Prompt: Give the data a second time, exactly and in full.

Data:
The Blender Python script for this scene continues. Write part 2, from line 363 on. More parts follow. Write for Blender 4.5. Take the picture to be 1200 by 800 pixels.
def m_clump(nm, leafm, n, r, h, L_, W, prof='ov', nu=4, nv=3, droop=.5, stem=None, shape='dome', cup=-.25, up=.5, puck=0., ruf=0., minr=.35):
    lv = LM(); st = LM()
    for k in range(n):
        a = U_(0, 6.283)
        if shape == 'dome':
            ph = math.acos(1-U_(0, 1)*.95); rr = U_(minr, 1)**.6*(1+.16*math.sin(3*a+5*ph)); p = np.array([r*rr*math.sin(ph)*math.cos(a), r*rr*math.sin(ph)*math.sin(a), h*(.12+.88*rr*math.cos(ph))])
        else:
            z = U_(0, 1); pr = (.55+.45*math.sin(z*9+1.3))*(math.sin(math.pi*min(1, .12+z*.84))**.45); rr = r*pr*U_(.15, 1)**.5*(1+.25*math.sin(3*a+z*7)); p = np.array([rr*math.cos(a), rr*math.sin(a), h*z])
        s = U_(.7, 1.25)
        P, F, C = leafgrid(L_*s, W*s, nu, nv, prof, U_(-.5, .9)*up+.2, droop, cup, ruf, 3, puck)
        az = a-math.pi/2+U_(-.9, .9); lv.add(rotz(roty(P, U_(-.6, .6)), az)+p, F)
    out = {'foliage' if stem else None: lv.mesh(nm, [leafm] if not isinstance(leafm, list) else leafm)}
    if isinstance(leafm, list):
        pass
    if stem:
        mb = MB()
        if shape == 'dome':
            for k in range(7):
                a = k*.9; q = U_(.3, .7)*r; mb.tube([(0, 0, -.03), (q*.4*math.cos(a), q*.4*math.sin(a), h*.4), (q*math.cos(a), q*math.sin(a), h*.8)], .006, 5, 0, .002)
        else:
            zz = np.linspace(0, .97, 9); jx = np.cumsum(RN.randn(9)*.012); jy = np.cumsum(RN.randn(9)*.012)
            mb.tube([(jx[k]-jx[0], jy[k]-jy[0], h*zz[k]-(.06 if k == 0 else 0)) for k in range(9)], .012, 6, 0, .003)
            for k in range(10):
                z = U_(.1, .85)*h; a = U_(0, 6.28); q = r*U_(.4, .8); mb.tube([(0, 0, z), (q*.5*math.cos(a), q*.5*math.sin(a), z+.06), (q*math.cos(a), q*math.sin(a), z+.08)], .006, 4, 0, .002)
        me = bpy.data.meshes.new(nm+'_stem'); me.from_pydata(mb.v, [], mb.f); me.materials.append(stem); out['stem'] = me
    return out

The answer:
The Blender Python script for this scene continues. Write part 2, from line 363 on. More parts follow. Write for Blender 4.5. Take the picture to be 1200 by 800 pixels.
def m_clump(nm, leafm, n, r, h, L_, W, prof='ov', nu=4, nv=3, droop=.5, stem=None, shape='dome', cup=-.25, up=.5, puck=0., ruf=0., minr=.35):
    lv = LM(); st = LM()
    for k in range(n):
        a = U_(0, 6.283)
        if shape == 'dome':
            ph = math.acos(1-U_(0, 1)*.95); rr = U_(minr, 1)**.6*(1+.16*math.sin(3*a+5*ph)); p = np.array([r*rr*math.sin(ph)*math.cos(a), r*rr*math.sin(ph)*math.sin(a), h*(.12+.88*rr*math.cos(ph))])
        else:
            z = U_(0, 1); pr = (.55+.45*math.sin(z*9+1.3))*(math.sin(math.pi*min(1, .12+z*.84))**.45); rr = r*pr*U_(.15, 1)**.5*(1+.25*math.sin(3*a+z*7)); p = np.array([rr*math.cos(a), rr*math.sin(a), h*z])
        s = U_(.7, 1.25)
        P, F, C = leafgrid(L_*s, W*s, nu, nv, prof, U_(-.5, .9)*up+.2, droop, cup, ruf, 3, puck)
        az = a-math.pi/2+U_(-.9, .9); lv.add(rotz(roty(P, U_(-.6, .6)), az)+p, F)
    out = {'foliage' if stem else None: lv.mesh(nm, [leafm] if not isinstance(leafm, list) else leafm)}
    if isinstance(leafm, list):
        pass
    if stem:
        mb = MB()
        if shape == 'dome':
            for k in range(7):
                a = k*.9; q = U_(.3, .7)*r; mb.tube([(0, 0, -.03), (q*.4*math.cos(a), q*.4*math.sin(a), h*.4), (q*math.cos(a), q*math.sin(a), h*.8)], .006, 5, 0, .002)
        else:
            zz = np.linspace(0, .97, 9); jx = np.cumsum(RN.randn(9)*.012); jy = np.cumsum(RN.randn(9)*.012)
            mb.tube([(jx[k]-jx[0], jy[k]-jy[0], h*zz[k]-(.06 if k == 0 else 0)) for k in range(9)], .012, 6, 0, .003)
            for k in range(10):
                z = U_(.1, .85)*h; a = U_(0, 6.28); q = r*U_(.4, .8); mb.tube([(0, 0, z), (q*.5*math.cos(a), q*.5*math.sin(a), z+.06), (q*math.cos(a), q*math.sin(a), z+.08)], .006, 4, 0, .002)
        me = bpy.data.meshes.new(nm+'_stem'); me.from_pydata(mb.v, [], mb.f); me.materials.append(stem); out['stem'] = me
    return out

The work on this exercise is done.